Colors brighten workplace

By TOM DROEGE World Staff Writer
Reprinted from the Tulsa World Business Section
4/12/2002

Custom colors
Jena Cheney conducts work over the phone Thursday under a blue "mood cloud" at Custom Services, a heating, air conditioning and plumbing business in Broken Arrow. Each of three color schemes in the company's new building is designed to enhance the work atmosphere in various departments.

KELLY KERR / Tulsa World

Custom Services in Broken Arrow plays up the Caribbean theme.

Blending work and vacation may sound counter-productive, but employees of a Broken Arrow business hatched the concept through the design of their new building to increase productivity.

"We all like vacations," said Bob Townsend, president of Custom Services, a heating, air-conditioning and plumbing business. Roseanne Bell "kind of brought the vacation to us."

Bell, an interior designer with Benham Bellwether, concocted the Caribbean feel with island colors and "mood clouds" hanging inside the 5-week-old building at 901 S. Ninth Street.

The irregular-shape metal forms hover above various work spaces in the office. The colors -- one is yellow, one blue, the other orange -- were all chosen for a work-enhancing reason.

When the office opens at 7 a.m., the 20 to 25 technicians who service furnaces and air-conditioners around town gather in a room under a yellow cloud where the tile floor is made to look like water.

The brightly-lit room is a "high-energy eye-opener" that connotes cheer and gets employees ready for the day, Bell said.

The customer service area, where Townsend said employees receive 7,000 to 8,000 business calls a year, has a blue cloud for tranquility.

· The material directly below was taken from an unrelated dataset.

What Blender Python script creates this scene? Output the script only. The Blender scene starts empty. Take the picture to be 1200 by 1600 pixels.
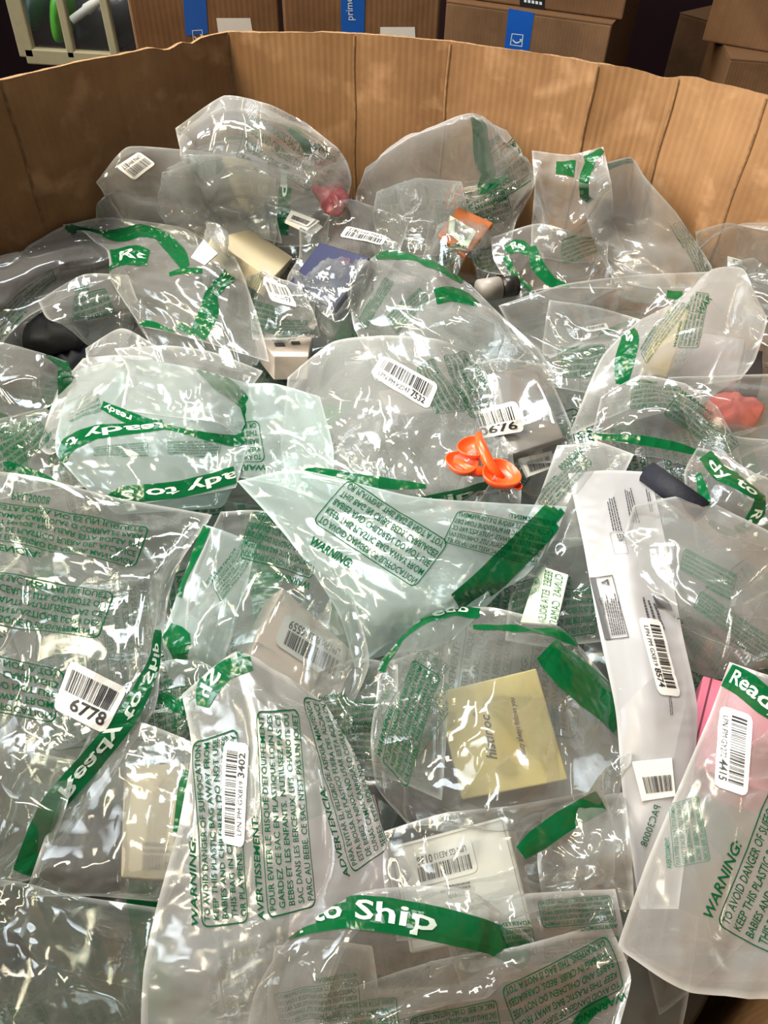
import bpy, math, random
import numpy as np
from mathutils import Vector, Matrix
SC = bpy.context.scene
COL = SC.collection
PI = math.pi

# ---------------------------------------------------------------- camera
FPX = 1186.0                      # focal length for the 1200x1600 frame
PITCH, ROLL = math.radians(46), math.radians(2.0)
EYE = np.array([0.0, 0.0, 1.40])
FW = np.array([0, math.cos(PITCH), -math.sin(PITCH)])
_r0 = np.array([1.0, 0, 0]); _u0 = np.array([0, math.sin(PITCH), math.cos(PITCH)])
RT = math.cos(ROLL)*_r0 + math.sin(ROLL)*_u0
UP = -math.sin(ROLL)*_r0 + math.cos(ROLL)*_u0
cam = bpy.data.cameras.new('camera'); camo = bpy.data.objects.new('camera', cam); COL.objects.link(camo)
M = Matrix.Identity(4)
for i in range(3):
    M[i][0], M[i][1], M[i][2], M[i][3] = RT[i], UP[i], -FW[i], EYE[i]
camo.matrix_world = M
cam.sensor_fit = 'VERTICAL'; cam.sensor_height = 36.0; cam.lens = 36.0*FPX/1600; cam.clip_start = 0.02
SC.camera = camo

# ---------------------------------------------------------------- light and exposure
SC.view_settings.view_transform = 'Standard'; SC.view_settings.look = 'None'
SC.view_settings.gamma = 1; SC.view_settings.use_curve_mapping = False
SC.view_settings.exposure = -0.38
SC.cycles.transparent_max_bounces = 40
SC.cycles.adaptive_threshold = 0.055
SC.cycles.max_bounces = 6
SC.cycles.diffuse_bounces = 3
SC.cycles.glossy_bounces = 3
SC.cycles.transmission_bounces = 4
SC.cycles.sample_clamp_indirect = 4.0
SC.cycles.caustics_reflective = False
SC.cycles.caustics_refractive = False
W = bpy.data.worlds.new('hall_ambient'); SC.world = W; W.use_nodes = True
_nt = W.node_tree; _bg = _nt.nodes['Background']
_tc = _nt.nodes.new('ShaderNodeTexCoord'); _dp = _nt.nodes.new('ShaderNodeVectorMath'); _dp.operation = 'DOT_PRODUCT'; _dp.inputs[1].default_value = (-0.75, 0.25, 0.35)
_rp = _nt.nodes.new('ShaderNodeValToRGB'); _rp.color_ramp.elements[0].position = 0.0; _rp.color_ramp.elements[0].color = (.05, .05, .05, 1)
_rp.color_ramp.elements[1].position = 1.0; _rp.color_ramp.elements[1].color = (.66, .80, .92, 1)
_md = _nt.nodes.new('ShaderNodeMath'); _md.operation = 'MULTIPLY_ADD'; _md.inputs[1].default_value = .5; _md.inputs[2].default_value = .5
_nt.links.new(_tc.outputs['Generated'], _dp.inputs[0]); _nt.links.new(_dp.outputs['Value'], _md.inputs[0]); _nt.links.new(_md.outputs[0], _rp.inputs[0]); _nt.links.new(_rp.outputs[0], _bg.inputs[0])
_bg.inputs[1].default_value = 0.36
def area(name, loc, target, sx, sy, power, color, spread=150):
    l = bpy.data.lights.new(name, 'AREA'); l.shape = 'RECTANGLE'; l.size = sx; l.size_y = sy
    l.energy = power; l.color = color; l.spread = math.radians(spread)
    o = bpy.data.objects.new(name, l); COL.objects.link(o); o.location = loc
    d = Vector(target) - Vector(loc); o.rotation_euler = d.to_track_quat('-Z', 'Y').to_euler()
    return o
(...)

"Blue is the color of agreement," Bell said, pointing to the value of that attribute in customer service.

The orange cloud hangs over administrative jobs to keep employees alert while processing repetitive paper work, she said.

The 35 employees of Custom Services have part ownership in the business, Townsend said, which is why they helped come up with the look of their new building.

Ken Tedder, a sales consultant, works under the blue cloud in customer service. While he wasn't sure if he and his co- workers are actually more efficient with the design concept, he said everyone likes the new building.

"Everybody dreams of lying on the beach, but we have to work," Tedder said. "This is a way to get closer to both."